High-capacity detachable magazines have been available to US civilians before it was a general issue to the US Military. The 45 cal. Thompson submachinegun were bought by US citizens back in 1917 before it was issued to the US military in 1938. So it must of been seen practical by US citizens in 1917 to have a high-capacity magazine for personal self defense before the military saw it as a tool of war.
http://www.armchairgunshow.com/ot57-pix/rrl-evn.jpg
http://www.leverguns.com/articles/blancard/evans.htm
The Evans rifle was an evolution of the 16-shot Henry Repeating Rifle of the 1860's, and was available in compact carbine and full-size rifle variants.
http://en.wikipedia.org/wiki/Henry_rifle
Interestingly, as far back as the early 1780's, you could buy a 20-shot ~.50-caliber repeater that was ballistically similar to a modern .45 ACP, with an effective range of 150 yards or so. That was the Girandoni Air Rifle, powered by a high-pressure gas reservoir (similar to a modern high-end hunting airgun, but of much larger caliber and commensurately higher muzzle energy). It appears that Lewis and Clark carried a Girandoni on their famous expedition in 1804 for hunting, defensive purposes, and demonstrations, but it required precision-cast projectiles and users who were much more mechanically inclined than the typical conscript of the time, so it saw relatively little military use.

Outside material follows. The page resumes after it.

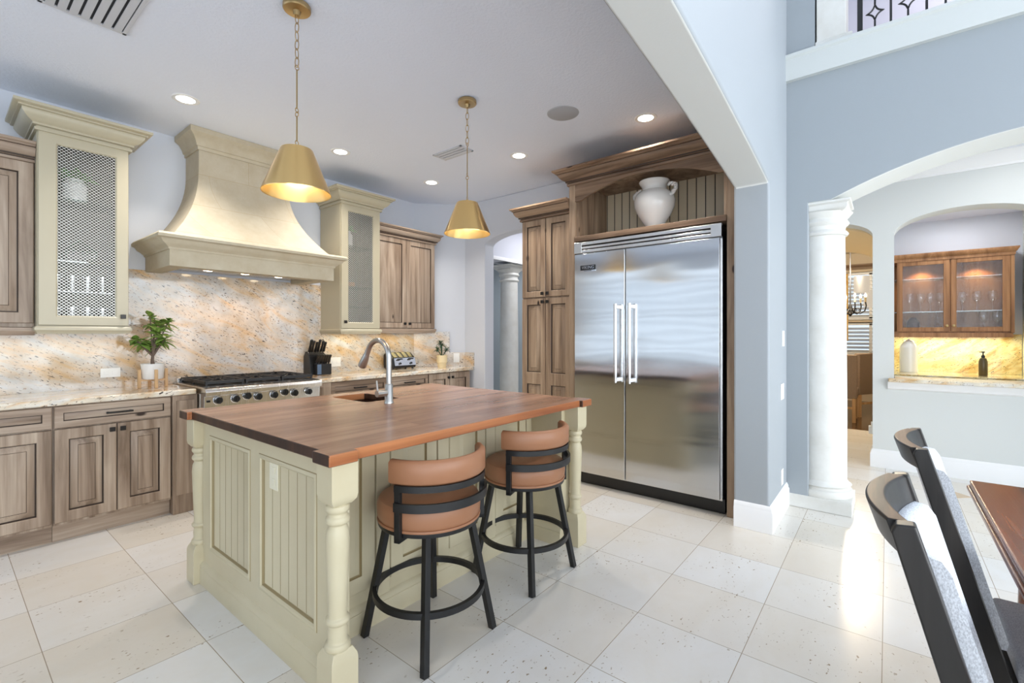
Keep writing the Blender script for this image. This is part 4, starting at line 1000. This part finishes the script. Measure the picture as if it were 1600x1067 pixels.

http://patentpending.blogs.com/patent_pending_blog/2005/08/lewis_and_clark.html
http://en.wikipedia.org/wiki/Girandoni_Air_Rifle
http://www.youtube/watch.com/?v=WqaiJV1glBw
What assault weapon is Henigan talking about? Those that are black in color since Ruger min30 functions and shoots the same round as an AK47. Both can accept a 30 round detachable magazine. Yet the Mini has never been band here in the Assault Weapon Ban state of California. Just look at the Big 5 Sporting Goods advertisements on CA. Some shotguns that function the same as the ones on the ban list are still for sale here in California like the 8 shot Remington 1100 that is the same as the band Franchi SPAS. Why Dennis?